§ YOUR TASK: Only the lines from the first one through the line with "rad = math.radians" should be printed, exactly as they appear.

* BEGIN DATASET EXCERPTS *

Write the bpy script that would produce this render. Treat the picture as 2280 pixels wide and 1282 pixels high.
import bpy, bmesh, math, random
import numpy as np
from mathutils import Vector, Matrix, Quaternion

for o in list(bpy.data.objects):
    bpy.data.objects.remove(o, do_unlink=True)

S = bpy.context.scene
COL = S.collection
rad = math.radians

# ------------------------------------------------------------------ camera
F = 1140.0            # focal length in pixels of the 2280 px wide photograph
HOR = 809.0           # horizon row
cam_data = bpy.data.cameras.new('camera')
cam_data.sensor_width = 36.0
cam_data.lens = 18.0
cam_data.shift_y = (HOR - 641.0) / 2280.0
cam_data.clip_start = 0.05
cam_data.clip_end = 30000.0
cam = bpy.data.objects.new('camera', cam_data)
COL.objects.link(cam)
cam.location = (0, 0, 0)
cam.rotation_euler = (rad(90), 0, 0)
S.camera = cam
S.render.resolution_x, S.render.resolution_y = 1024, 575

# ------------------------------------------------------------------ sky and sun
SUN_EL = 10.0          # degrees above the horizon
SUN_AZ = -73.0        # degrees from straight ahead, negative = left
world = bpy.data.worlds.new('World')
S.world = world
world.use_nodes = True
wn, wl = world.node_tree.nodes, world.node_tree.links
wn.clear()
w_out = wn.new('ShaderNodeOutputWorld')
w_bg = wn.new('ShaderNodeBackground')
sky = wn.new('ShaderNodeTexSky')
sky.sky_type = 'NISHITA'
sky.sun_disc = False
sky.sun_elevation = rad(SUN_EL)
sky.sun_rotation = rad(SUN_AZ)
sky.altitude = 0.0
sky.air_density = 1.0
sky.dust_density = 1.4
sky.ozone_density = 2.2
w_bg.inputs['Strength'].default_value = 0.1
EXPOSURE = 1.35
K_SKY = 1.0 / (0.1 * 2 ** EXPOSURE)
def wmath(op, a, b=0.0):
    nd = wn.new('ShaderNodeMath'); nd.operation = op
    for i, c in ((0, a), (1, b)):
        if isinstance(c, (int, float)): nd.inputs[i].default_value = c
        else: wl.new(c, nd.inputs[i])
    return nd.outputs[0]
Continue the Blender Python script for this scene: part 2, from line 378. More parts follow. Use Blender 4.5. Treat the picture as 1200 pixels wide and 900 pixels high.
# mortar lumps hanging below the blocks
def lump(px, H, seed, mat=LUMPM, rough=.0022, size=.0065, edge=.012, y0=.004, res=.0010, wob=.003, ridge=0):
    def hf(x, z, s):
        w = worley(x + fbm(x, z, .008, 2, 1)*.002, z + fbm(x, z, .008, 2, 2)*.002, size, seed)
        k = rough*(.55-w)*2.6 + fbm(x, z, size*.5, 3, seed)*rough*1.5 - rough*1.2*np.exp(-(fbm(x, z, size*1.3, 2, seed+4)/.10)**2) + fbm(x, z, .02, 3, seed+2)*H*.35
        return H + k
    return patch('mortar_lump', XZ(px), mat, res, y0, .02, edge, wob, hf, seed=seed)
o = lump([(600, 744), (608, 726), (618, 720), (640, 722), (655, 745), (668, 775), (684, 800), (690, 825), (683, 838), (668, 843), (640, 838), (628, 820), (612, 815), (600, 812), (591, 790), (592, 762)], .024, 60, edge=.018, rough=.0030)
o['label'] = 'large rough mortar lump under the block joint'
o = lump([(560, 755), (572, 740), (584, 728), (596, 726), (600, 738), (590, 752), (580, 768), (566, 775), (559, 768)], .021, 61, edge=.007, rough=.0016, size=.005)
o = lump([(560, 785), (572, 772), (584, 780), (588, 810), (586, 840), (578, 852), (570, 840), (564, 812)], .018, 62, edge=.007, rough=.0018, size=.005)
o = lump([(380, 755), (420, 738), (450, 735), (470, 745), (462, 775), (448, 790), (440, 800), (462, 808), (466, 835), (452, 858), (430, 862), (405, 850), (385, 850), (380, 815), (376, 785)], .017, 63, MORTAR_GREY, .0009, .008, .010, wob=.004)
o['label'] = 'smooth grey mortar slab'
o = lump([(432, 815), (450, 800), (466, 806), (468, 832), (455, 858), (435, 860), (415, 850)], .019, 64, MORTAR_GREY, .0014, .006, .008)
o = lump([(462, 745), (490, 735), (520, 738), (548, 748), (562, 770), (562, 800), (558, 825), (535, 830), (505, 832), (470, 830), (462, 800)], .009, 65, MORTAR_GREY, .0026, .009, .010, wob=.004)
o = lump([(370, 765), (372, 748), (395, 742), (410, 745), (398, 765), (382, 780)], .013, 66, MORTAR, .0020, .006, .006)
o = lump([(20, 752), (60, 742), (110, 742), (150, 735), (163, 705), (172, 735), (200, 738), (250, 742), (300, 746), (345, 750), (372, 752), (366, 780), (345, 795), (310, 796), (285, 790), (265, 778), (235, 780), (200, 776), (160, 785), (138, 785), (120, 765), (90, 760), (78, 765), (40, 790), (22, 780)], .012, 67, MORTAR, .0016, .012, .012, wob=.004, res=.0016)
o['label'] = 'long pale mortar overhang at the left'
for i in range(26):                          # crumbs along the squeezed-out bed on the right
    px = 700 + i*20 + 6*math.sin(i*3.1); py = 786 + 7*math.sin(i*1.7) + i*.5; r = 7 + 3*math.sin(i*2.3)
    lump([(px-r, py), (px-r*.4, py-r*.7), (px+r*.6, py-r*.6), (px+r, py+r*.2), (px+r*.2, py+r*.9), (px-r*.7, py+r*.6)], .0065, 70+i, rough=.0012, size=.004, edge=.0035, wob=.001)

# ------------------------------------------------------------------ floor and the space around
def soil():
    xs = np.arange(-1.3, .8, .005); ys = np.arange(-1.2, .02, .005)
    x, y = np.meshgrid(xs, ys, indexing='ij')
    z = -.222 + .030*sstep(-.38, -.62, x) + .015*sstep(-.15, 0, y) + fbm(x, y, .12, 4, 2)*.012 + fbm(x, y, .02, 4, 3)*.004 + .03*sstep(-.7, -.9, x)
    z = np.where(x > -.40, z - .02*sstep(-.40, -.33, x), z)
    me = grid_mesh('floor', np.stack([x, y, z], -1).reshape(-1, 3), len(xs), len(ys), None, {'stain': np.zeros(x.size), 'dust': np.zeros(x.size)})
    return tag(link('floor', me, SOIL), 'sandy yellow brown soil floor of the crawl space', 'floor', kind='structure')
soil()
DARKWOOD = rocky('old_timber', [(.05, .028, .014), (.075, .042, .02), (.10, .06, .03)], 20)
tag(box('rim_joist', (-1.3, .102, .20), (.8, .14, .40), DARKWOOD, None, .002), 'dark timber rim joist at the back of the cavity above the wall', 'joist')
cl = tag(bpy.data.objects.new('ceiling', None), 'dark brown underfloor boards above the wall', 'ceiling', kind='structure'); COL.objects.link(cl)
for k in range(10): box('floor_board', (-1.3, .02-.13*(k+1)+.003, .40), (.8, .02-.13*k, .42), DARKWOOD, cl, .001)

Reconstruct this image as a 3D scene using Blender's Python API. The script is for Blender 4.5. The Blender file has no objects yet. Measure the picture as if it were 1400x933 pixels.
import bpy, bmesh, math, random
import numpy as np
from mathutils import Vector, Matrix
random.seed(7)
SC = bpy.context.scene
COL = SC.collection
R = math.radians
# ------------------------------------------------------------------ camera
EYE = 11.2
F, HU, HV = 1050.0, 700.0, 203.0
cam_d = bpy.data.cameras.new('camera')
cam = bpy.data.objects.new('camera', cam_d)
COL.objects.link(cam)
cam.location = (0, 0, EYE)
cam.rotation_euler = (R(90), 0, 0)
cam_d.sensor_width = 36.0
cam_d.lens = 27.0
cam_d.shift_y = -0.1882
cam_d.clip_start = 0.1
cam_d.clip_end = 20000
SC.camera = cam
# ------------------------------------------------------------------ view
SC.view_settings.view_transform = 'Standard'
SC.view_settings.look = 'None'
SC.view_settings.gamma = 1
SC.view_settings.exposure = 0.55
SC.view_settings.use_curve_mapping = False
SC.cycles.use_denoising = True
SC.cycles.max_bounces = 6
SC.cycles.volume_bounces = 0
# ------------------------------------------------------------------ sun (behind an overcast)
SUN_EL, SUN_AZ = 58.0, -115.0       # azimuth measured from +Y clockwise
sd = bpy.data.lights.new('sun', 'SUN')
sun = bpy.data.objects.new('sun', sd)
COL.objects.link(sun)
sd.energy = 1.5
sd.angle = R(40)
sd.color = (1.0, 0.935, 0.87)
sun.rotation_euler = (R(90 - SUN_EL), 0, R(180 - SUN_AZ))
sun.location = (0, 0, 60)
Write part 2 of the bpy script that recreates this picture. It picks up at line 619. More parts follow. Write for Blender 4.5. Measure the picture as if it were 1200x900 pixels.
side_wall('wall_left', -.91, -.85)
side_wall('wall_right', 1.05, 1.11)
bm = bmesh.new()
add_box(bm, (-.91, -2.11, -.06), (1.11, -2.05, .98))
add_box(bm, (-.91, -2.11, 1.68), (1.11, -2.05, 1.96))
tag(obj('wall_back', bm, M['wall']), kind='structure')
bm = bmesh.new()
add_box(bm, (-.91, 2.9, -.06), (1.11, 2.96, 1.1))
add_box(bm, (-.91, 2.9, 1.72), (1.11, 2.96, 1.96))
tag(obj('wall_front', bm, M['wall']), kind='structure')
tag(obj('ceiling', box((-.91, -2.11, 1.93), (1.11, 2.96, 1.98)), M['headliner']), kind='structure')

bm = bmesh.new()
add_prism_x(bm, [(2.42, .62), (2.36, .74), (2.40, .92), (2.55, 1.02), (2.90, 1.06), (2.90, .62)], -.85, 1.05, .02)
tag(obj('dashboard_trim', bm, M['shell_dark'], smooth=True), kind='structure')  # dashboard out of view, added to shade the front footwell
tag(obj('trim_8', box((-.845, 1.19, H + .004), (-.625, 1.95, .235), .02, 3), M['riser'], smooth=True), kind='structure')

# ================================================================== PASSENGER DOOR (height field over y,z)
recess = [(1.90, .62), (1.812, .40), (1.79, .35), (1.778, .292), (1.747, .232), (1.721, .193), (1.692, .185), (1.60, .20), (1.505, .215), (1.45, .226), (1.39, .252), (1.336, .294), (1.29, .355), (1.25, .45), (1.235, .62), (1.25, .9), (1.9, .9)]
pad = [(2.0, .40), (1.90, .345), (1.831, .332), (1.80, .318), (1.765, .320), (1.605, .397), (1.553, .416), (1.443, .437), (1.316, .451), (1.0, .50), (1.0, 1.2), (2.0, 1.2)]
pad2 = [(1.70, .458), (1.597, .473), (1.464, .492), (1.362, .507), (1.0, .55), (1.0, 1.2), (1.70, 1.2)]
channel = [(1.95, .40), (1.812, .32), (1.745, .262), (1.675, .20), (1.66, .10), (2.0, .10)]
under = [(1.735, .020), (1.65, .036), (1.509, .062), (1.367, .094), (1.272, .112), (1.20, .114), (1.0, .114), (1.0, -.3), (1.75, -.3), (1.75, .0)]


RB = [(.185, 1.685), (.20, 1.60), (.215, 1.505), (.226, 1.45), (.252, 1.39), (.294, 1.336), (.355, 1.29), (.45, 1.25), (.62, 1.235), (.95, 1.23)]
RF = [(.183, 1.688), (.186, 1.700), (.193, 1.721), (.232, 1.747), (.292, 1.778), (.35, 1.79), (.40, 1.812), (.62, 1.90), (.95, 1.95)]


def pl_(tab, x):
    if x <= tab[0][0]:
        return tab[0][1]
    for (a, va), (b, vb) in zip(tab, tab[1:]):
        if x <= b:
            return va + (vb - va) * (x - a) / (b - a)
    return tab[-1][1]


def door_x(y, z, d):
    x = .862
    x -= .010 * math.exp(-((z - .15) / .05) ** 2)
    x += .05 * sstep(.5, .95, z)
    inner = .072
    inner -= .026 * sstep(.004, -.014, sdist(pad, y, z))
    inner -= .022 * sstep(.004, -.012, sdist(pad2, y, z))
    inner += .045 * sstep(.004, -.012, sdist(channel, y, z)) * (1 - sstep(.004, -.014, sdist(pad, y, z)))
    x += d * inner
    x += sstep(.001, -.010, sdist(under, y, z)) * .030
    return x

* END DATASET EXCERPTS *

§ COMPLETE ANSWER:
Write the bpy script that would produce this render. Treat the picture as 2280 pixels wide and 1282 pixels high.
import bpy, bmesh, math, random
import numpy as np
from mathutils import Vector, Matrix, Quaternion

for o in list(bpy.data.objects):
    bpy.data.objects.remove(o, do_unlink=True)

S = bpy.context.scene
COL = S.collection
rad = math.radians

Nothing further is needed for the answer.